## Task to complete
Return only the stretch of the material below that begins with the line containing "(.52, .58, .98), .55)" and ends with the line containing "M['ink_pink'] = emit('pink_backlit_ink', (.75, .40, .55), 1)", exactly; both of those lines belong to it.

## Data
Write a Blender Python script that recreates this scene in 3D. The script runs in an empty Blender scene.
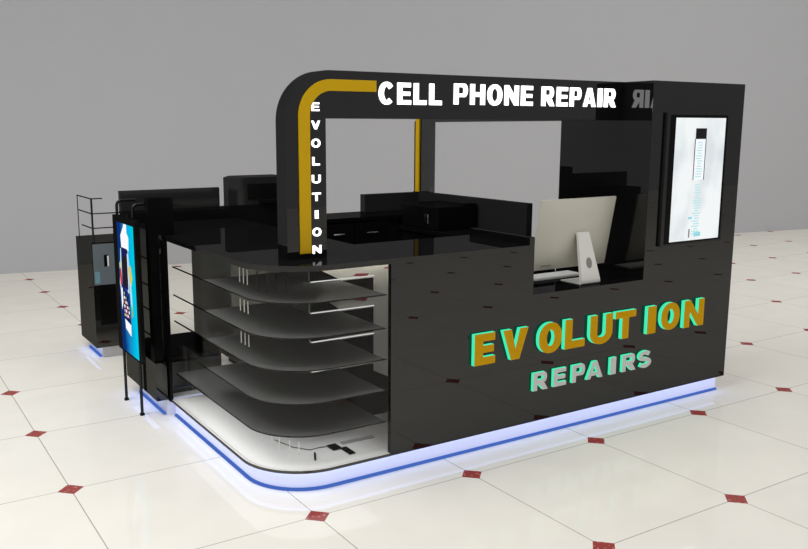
import bpy, bmesh, math, random
from mathutils import Vector, Matrix
random.seed(7)
COL = bpy.context.scene.collection
PI = math.pi

# ------------------------------------------------------------------ materials
def new_mat(name):
    m = bpy.data.materials.new(name); m.use_nodes = True
    nt = m.node_tree; nt.nodes.clear()
    out = nt.nodes.new('ShaderNodeOutputMaterial')
    return m, nt, out

def mirror_mat(name, diff=(.004, .004, .004), gl=(.055, .055, .055), rough=.0):
    """dark lacquer: a weak constant mirror over a near black body"""
    m, nt, out = new_mat(name)
    d = nt.nodes.new('ShaderNodeBsdfDiffuse'); d.inputs['Color'].default_value = (*diff, 1)
    g = nt.nodes.new('ShaderNodeBsdfGlossy'); g.inputs['Color'].default_value = (*gl, 1); g.inputs['Roughness'].default_value = rough
    a = nt.nodes.new('ShaderNodeAddShader')
    nt.links.new(d.outputs[0], a.inputs[0]); nt.links.new(g.outputs[0], a.inputs[1]); nt.links.new(a.outputs[0], out.inputs[0])
    return m

def pbr(name, col, rough=.5, metal=0, emis=None, es=0):
    m, nt, out = new_mat(name)
    p = nt.nodes.new('ShaderNodeBsdfPrincipled')
    p.inputs['Base Color'].default_value = (*col, 1); p.inputs['Roughness'].default_value = rough; p.inputs['Metallic'].default_value = metal
    if emis: p.inputs['Emission Color'].default_value = (*emis, 1); p.inputs['Emission Strength'].default_value = es
    nt.links.new(p.outputs[0], out.inputs[0])
    return m

def emit(name, col, s=1):
    m, nt, out = new_mat(name)
    e = nt.nodes.new('ShaderNodeEmission'); e.inputs[0].default_value = (*col, 1); e.inputs[1].default_value = s
    nt.links.new(e.outputs[0], out.inputs[0]); return m

M = {}
M['black'] = mirror_mat('gloss_black_laminate')
M['shelf'] = mirror_mat('dark_shelf_laminate', (.115, .115, .115), (.04, .04, .04), .05)
M['back'] = mirror_mat('dark_back_laminate', (.085, .085, .078), (.08, .08, .073), .0)
M['rearcab'] = mirror_mat('gloss_black_cabinet', (.006, .006, .0055), (.06, .06, .055), .0)
M['matte'] = mirror_mat('black_trim', (.004, .004, .004), (.01, .01, .01), .2)
M['steel'] = mirror_mat('dark_steel_tube', (.006, .006, .007), (.03, .03, .03), .2)
M['white'] = pbr('white_laminate', (.86, .86, .86), .25)
M['plinth'] = pbr('white_plinth_laminate', (.80, .80, .82), .4)
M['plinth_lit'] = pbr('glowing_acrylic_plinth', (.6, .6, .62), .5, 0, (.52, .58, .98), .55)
M['edge_glow'] = emit('white_edge_glow', (1, 1, 1), .9)  # glow added to brighten the white shelf edges
M['yellow'] = mirror_mat('yellow_stripe', (.60, .36, .008), (.10, .07, .01), .1)
M['letter_yellow'] = mirror_mat('yellow_letter_face', (.60, .315, .0), (.035, .03, .01), .0)
M['letter_grey'] = mirror_mat('pale_letter_face', (.60, .62, .60), (.05, .05, .05), .0)
M['letter_green'] = emit('lit_green_letter_side', (.06, .93, .50), .95)
M['letter_white'] = emit('lit_white_letter', (1, 1, 1), 2.6)
M['pearl'] = pbr('pearl_white_plastic', (.60, .58, .50), .35)
M['pearl2'] = pbr('satin_white_stand', (.78, .77, .72), .3)
M['grey'] = pbr('grey_plastic', (.25, .24, .22), .4)
M['darkgrey'] = pbr('dark_grey_ink', (.06, .06, .06), .5)
M['chrome'] = pbr('polished_chrome', (.8, .8, .8), .12, 1)
M['rod'] = pbr('white_peg', (.85, .85, .83), .4)
M['led'] = emit('blue_led_tube', (.06, .14, .50), 1.0)
M['ledwide'] = emit('pale_blue_led_strip', (.30, .42, 1.0), 4.0)
M['phoneblack'] = mirror_mat('phone_black', (.003, .003, .003), (.03, .03, .03))
M['ink_cyan'] = emit('pale_cyan_ink', (.50, .80, .86), 1)
M['ink_cyan2'] = emit('stronger_cyan_ink', (.28, .68, .78), 1)
M['ink_black'] = emit('dark_backlit_ink', (.016, .016, .018), 1)
M['ink_white'] = emit('white_backlit_ink', (.95, .97, 1.0), 1)
M['ink_blue'] = emit('blue_backlit_ink', (.02, .05, .35), 1)
M['ink_navy'] = emit('navy_backlit_ink', (.012, .014, .10), 1)
M['ink_red'] = emit('red_backlit_ink', (.6, .06, .05), 1)
M['ink_yellow'] = emit('yellow_backlit_ink', (.75, .6, .10), 1)
M['ink_green'] = emit('green_backlit_ink', (.30, .50, .16), 1)
M['ink_pink'] = emit('pink_backlit_ink', (.75, .40, .55), 1)

def glass_mat():
    m, nt, out = new_mat('clear_glass')
    t = nt.nodes.new('ShaderNodeBsdfTransparent'); t.inputs[0].default_value = (.955, .955, .945, 1)
    g = nt.nodes.new('ShaderNodeBsdfGlossy'); g.inputs['Color'].default_value = (.010, .010, .010, 1); g.inputs['Roughness'].default_value = 0
    a = nt.nodes.new('ShaderNodeAddShader')
    nt.links.new(t.outputs[0], a.inputs[0]); nt.links.new(g.outputs[0], a.inputs[1]); nt.links.new(a.outputs[0], out.inputs[0])
    return m
M['glass'] = glass_mat()

def floor_mat():
    m, nt, out = new_mat('cream_tile_with_red_diamonds')
    N = nt.nodes; L = nt.links
    tc = N.new('ShaderNodeTexCoord'); sp = N.new('ShaderNodeSeparateXYZ'); L.new(tc.outputs['Object'], sp.inputs[0])
    def mt(op, a, b=None, clamp=False):
        n = N.new('ShaderNodeMath'); n.operation = op; n.use_clamp = clamp
        for i, v in enumerate((a, b)):
            if v is None: continue
            if isinstance(v, (int, float)): n.inputs[i].default_value = v
            else: L.new(v, n.inputs[i])
        return n.outputs[0]
    ax = mt('PINGPONG', sp.outputs[0], .5); ay = mt('PINGPONG', sp.outputs[1], .5)
    dia = mt('LESS_THAN', mt('ADD', ax, ay), .072)
    line = mt('LESS_THAN', mt('MINIMUM', ax, ay), .0028)
    # faint per tile tone and marbling
    cell = N.new('ShaderNodeTexWhiteNoise'); cell.noise_dimensions = '2D'
    fl = N.new('ShaderNodeVectorMath'); fl.operation = 'FLOOR'; L.new(tc.outputs['Object'], fl.inputs[0]); L.new(fl.outputs[0], cell.inputs['Vector'])
    no = N.new('ShaderNodeTexNoise'); no.inputs['Scale'].default_value = 3.0; no.inputs['Detail'].default_value = 5; L.new(tc.outputs['Object'], no.inputs['Vector'])
    r1 = N.new('ShaderNodeMapRange'); r1.inputs['To Min'].default_value = .985; r1.inputs['To Max'].default_value = 1.01; L.new(cell.outputs['Value'], r1.inputs[0])
    r2 = N.new('ShaderNodeMapRange'); r2.inputs['From Min'].default_value = .3; r2.inputs['From Max'].default_value = .7
    r2.inputs['To Min'].default_value = .975; r2.inputs['To Max'].default_value = 1.02; L.new(no.outputs['Fac'], r2.inputs[0])
    v = mt('MULTIPLY', r1.outputs[0], r2.outputs[0])
    base = N.new('ShaderNodeMix'); base.data_type = 'RGBA'; base.blend_type = 'MULTIPLY'; base.inputs[0].default_value = 1
    base.inputs[6].default_value = (.785, .755, .685, 1); cv = N.new('ShaderNodeCombineXYZ')
    for i in range(3): L.new(v, cv.inputs[i])
    L.new(cv.outputs[0], base.inputs[7])
    mx1 = N.new('ShaderNodeMix'); mx1.data_type = 'RGBA'; L.new(line, mx1.inputs[0]); L.new(base.outputs[2], mx1.inputs[6]); mx1.inputs[7].default_value = (.36, .34, .30, 1)
    # diamond with small speckles
    vo = N.new('ShaderNodeTexNoise'); vo.inputs['Scale'].default_value = 42; L.new(tc.outputs['Object'], vo.inputs['Vector'])
    dr = N.new('ShaderNodeMix'); dr.data_type = 'RGBA'; L.new(mt('GREATER_THAN', vo.outputs['Fac'], .62), dr.inputs[0])
    dr.inputs[6].default_value = (.30, .055, .05, 1); dr.inputs[7].default_value = (.48, .20, .17, 1)
    mx2 = N.new('ShaderNodeMix'); mx2.data_type = 'RGBA'; L.new(dia, mx2.inputs[0]); L.new(mx1.outputs[2], mx2.inputs[6]); L.new(dr.outputs[2], mx2.inputs[7])
    d = N.new('ShaderNodeBsdfDiffuse'); L.new(mx2.outputs[2], d.inputs[0])
    g = N.new('ShaderNodeBsdfGlossy'); g.inputs['Color'].default_value = (.07, .07, .07, 1); g.inputs['Roughness'].default_value = .035
    a = N.new('ShaderNodeAddShader'); L.new(d.outputs[0], a.inputs[0]); L.new(g.outputs[0], a.inputs[1]); L.new(a.outputs[0], out.inputs[0])
    return m
M['floor'] = floor_mat()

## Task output
M['plinth_lit'] = pbr('glowing_acrylic_plinth', (.6, .6, .62), .5, 0, (.52, .58, .98), .55)
M['edge_glow'] = emit('white_edge_glow', (1, 1, 1), .9)  # glow added to brighten the white shelf edges
M['yellow'] = mirror_mat('yellow_stripe', (.60, .36, .008), (.10, .07, .01), .1)
M['letter_yellow'] = mirror_mat('yellow_letter_face', (.60, .315, .0), (.035, .03, .01), .0)
M['letter_grey'] = mirror_mat('pale_letter_face', (.60, .62, .60), (.05, .05, .05), .0)
M['letter_green'] = emit('lit_green_letter_side', (.06, .93, .50), .95)
M['letter_white'] = emit('lit_white_letter', (1, 1, 1), 2.6)
M['pearl'] = pbr('pearl_white_plastic', (.60, .58, .50), .35)
M['pearl2'] = pbr('satin_white_stand', (.78, .77, .72), .3)
M['grey'] = pbr('grey_plastic', (.25, .24, .22), .4)
M['darkgrey'] = pbr('dark_grey_ink', (.06, .06, .06), .5)
M['chrome'] = pbr('polished_chrome', (.8, .8, .8), .12, 1)
M['rod'] = pbr('white_peg', (.85, .85, .83), .4)
M['led'] = emit('blue_led_tube', (.06, .14, .50), 1.0)
M['ledwide'] = emit('pale_blue_led_strip', (.30, .42, 1.0), 4.0)
M['phoneblack'] = mirror_mat('phone_black', (.003, .003, .003), (.03, .03, .03))
M['ink_cyan'] = emit('pale_cyan_ink', (.50, .80, .86), 1)
M['ink_cyan2'] = emit('stronger_cyan_ink', (.28, .68, .78), 1)
M['ink_black'] = emit('dark_backlit_ink', (.016, .016, .018), 1)
M['ink_white'] = emit('white_backlit_ink', (.95, .97, 1.0), 1)
M['ink_blue'] = emit('blue_backlit_ink', (.02, .05, .35), 1)
M['ink_navy'] = emit('navy_backlit_ink', (.012, .014, .10), 1)
M['ink_red'] = emit('red_backlit_ink', (.6, .06, .05), 1)
M['ink_yellow'] = emit('yellow_backlit_ink', (.75, .6, .10), 1)
M['ink_green'] = emit('green_backlit_ink', (.30, .50, .16), 1)
M['ink_pink'] = emit('pink_backlit_ink', (.75, .40, .55), 1)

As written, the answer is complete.